> **Data lines**:
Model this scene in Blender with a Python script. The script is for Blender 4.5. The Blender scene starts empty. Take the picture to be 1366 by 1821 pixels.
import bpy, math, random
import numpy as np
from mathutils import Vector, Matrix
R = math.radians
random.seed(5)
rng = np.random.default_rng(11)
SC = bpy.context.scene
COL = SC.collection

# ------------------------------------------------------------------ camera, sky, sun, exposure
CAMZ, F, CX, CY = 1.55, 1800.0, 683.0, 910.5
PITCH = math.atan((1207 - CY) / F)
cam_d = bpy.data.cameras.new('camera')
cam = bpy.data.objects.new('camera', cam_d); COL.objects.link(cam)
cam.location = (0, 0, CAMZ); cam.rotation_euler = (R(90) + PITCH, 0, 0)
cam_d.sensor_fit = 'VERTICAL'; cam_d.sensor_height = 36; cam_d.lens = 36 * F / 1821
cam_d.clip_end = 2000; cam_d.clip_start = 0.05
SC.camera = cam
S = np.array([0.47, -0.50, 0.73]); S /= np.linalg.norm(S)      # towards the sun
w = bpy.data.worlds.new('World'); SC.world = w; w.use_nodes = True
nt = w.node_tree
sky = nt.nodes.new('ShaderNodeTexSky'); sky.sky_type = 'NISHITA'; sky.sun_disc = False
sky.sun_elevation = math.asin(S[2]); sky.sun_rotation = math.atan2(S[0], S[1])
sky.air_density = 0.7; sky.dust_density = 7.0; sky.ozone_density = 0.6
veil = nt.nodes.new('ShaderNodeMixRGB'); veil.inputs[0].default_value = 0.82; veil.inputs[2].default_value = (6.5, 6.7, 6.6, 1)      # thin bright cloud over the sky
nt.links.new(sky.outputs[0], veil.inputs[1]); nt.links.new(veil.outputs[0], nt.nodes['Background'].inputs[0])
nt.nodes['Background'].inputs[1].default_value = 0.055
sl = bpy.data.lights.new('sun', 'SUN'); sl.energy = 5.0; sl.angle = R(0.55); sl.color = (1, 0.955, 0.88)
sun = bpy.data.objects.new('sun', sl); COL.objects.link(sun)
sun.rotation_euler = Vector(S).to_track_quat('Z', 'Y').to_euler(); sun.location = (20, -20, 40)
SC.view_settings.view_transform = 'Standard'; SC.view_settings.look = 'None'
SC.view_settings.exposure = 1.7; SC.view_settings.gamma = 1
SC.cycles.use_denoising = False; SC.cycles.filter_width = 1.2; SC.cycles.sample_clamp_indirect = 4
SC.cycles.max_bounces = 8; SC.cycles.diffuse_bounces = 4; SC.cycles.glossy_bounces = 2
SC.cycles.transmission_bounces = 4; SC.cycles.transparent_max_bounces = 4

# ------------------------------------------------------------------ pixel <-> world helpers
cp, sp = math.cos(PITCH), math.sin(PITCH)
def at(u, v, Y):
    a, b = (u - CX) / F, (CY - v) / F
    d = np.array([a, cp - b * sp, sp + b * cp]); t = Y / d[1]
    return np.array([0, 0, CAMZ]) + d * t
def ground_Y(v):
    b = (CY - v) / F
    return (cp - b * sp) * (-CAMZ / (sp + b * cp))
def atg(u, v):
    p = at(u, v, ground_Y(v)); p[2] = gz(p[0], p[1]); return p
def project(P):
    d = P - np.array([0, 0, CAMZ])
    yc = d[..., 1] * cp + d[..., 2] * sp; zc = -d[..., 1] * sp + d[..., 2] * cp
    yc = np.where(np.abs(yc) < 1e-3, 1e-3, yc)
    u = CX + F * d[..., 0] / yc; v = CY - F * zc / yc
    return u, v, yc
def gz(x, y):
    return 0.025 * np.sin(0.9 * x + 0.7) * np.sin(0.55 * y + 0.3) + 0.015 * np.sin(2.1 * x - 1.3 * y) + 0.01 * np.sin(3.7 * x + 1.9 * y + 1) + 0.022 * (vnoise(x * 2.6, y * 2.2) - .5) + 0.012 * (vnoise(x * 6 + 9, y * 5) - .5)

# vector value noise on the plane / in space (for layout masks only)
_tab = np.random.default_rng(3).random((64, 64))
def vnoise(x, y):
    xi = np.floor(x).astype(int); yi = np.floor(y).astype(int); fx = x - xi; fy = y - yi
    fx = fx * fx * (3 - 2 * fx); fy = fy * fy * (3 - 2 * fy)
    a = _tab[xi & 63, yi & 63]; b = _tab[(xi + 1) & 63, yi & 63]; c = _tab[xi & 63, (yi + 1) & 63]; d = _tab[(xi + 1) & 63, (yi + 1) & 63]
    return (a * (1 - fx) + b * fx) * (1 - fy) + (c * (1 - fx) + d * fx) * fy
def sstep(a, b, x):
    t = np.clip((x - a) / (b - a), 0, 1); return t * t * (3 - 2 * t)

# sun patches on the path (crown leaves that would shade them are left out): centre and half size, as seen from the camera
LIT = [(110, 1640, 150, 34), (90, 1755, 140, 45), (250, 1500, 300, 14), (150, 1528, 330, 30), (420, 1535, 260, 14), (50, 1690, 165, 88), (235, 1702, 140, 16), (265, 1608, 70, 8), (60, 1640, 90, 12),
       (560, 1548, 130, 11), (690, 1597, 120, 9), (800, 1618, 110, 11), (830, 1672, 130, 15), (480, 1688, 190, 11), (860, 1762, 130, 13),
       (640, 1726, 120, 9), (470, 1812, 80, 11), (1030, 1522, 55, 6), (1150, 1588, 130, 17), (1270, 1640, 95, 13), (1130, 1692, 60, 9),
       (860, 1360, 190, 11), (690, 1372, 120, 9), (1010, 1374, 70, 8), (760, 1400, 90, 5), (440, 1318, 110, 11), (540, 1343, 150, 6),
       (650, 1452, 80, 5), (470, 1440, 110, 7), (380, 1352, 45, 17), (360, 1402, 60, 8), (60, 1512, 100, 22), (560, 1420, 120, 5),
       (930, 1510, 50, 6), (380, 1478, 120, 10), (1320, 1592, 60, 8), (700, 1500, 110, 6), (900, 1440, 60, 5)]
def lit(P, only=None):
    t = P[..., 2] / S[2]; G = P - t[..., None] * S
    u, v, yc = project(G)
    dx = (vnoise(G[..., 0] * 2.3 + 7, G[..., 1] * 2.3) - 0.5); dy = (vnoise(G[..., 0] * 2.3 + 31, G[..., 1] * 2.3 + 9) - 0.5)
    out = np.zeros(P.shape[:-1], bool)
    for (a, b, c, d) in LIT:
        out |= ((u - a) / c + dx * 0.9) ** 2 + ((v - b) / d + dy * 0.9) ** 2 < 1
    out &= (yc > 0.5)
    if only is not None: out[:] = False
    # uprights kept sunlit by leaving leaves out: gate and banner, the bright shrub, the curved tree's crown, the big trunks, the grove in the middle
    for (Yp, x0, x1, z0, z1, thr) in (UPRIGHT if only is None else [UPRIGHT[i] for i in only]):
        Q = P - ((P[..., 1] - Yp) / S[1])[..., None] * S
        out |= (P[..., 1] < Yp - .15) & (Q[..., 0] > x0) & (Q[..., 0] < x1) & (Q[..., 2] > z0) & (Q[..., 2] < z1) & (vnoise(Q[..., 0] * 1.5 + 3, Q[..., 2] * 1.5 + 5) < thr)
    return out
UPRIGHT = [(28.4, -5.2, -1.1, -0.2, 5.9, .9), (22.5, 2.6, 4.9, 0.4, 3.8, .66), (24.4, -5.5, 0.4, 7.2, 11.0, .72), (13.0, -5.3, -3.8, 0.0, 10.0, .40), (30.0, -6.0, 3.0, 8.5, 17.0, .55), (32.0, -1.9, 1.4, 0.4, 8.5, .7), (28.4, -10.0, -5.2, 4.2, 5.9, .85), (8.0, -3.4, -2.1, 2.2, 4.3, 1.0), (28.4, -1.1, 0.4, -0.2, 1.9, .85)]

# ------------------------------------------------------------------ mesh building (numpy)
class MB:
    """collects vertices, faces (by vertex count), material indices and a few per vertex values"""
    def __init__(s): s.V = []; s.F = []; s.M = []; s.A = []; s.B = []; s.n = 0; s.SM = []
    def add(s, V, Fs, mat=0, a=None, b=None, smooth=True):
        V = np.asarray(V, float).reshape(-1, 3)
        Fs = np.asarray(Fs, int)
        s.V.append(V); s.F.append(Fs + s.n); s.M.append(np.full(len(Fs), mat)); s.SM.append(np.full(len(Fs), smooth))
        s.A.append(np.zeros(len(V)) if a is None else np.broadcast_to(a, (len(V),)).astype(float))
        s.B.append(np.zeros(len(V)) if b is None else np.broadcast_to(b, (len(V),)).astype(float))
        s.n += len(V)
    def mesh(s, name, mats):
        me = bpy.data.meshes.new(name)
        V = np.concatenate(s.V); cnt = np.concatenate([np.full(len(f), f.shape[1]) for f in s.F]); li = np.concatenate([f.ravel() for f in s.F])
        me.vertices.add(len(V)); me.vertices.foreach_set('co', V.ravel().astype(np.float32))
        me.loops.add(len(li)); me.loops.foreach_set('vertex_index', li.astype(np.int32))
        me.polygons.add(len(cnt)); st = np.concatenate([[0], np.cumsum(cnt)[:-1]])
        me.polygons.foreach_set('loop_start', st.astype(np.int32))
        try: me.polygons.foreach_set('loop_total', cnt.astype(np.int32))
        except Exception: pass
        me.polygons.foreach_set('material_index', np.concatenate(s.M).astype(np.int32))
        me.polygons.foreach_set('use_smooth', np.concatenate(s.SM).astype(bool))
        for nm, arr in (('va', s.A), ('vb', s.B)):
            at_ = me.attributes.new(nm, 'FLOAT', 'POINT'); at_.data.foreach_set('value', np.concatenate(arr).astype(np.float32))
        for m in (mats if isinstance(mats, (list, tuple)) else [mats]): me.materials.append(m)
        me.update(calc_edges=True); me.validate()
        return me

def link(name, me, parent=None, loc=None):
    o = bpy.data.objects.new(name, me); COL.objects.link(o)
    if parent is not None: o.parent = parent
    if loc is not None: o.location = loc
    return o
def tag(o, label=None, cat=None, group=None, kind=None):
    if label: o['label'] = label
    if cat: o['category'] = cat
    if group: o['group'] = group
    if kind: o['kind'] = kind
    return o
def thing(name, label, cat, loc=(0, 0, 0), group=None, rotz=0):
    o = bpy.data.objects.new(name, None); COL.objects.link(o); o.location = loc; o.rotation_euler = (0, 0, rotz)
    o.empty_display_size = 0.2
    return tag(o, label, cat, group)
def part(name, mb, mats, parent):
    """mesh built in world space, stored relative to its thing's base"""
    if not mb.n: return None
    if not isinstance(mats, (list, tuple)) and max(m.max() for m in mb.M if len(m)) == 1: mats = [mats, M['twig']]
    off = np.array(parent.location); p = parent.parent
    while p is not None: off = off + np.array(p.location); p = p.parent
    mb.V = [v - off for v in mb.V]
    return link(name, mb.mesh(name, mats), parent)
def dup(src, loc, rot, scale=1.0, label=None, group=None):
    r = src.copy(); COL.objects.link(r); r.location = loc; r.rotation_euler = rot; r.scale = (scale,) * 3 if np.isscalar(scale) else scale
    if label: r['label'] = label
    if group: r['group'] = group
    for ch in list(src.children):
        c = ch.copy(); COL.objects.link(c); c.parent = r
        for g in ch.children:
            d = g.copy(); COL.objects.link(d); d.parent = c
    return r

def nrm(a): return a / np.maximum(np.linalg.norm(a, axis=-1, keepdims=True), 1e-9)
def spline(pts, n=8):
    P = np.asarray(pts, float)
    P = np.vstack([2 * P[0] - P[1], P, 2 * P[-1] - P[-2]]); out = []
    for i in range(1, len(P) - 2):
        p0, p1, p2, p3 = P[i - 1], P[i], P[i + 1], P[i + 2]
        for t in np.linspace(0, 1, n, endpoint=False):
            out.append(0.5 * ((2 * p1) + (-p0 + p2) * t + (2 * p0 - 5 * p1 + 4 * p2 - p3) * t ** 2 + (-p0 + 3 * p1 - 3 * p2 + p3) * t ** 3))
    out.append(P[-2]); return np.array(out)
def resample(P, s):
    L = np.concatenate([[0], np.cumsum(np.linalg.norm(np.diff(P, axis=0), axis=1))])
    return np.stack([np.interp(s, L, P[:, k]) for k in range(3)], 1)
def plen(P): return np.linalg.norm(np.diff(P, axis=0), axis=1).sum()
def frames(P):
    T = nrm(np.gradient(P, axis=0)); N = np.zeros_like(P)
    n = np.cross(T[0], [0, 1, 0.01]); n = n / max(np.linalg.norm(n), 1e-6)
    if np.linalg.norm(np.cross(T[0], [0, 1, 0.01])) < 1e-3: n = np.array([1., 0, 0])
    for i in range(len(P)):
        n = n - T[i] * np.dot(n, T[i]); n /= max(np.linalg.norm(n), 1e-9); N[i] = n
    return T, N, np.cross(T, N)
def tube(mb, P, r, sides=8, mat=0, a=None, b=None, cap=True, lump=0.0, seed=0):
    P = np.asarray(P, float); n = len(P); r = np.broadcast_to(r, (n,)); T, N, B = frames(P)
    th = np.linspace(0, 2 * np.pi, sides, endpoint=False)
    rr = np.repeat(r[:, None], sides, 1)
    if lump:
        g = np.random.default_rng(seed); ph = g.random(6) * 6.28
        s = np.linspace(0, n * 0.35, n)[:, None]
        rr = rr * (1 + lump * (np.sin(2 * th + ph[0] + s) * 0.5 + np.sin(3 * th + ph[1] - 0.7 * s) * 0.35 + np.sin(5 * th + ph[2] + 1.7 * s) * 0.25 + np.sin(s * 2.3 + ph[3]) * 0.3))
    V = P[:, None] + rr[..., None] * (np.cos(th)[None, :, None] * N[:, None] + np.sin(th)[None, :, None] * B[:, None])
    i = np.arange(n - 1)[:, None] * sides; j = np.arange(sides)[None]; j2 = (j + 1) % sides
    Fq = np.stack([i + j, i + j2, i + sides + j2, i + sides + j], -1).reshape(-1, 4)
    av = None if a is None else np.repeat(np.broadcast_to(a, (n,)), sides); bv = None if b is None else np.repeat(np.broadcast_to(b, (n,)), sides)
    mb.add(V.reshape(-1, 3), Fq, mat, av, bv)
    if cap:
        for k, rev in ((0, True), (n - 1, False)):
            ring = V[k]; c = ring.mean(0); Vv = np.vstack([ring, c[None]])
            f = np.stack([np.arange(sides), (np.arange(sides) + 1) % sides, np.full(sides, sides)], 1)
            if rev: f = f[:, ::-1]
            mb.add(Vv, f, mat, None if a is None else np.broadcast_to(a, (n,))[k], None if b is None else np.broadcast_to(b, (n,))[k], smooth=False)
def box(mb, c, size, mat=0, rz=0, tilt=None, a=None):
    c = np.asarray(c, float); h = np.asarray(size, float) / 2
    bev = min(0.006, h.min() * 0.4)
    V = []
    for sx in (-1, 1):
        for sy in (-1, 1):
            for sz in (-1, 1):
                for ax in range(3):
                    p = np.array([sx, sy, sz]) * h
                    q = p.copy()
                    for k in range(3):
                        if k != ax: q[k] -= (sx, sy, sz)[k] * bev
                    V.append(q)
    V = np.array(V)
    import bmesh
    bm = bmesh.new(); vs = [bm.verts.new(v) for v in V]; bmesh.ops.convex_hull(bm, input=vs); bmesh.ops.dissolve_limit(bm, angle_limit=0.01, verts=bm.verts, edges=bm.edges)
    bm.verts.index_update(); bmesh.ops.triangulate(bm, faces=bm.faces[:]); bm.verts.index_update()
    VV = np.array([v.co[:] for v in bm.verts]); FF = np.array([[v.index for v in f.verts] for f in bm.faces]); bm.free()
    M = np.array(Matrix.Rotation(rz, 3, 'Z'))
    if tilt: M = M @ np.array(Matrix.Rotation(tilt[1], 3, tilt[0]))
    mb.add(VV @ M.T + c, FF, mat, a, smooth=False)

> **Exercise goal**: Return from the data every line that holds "scene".

> **Expected answer**:
Model this scene in Blender with a Python script. The script is for Blender 4.5. The Blender scene starts empty. Take the picture to be 1366 by 1821 pixels.
SC = bpy.context.scene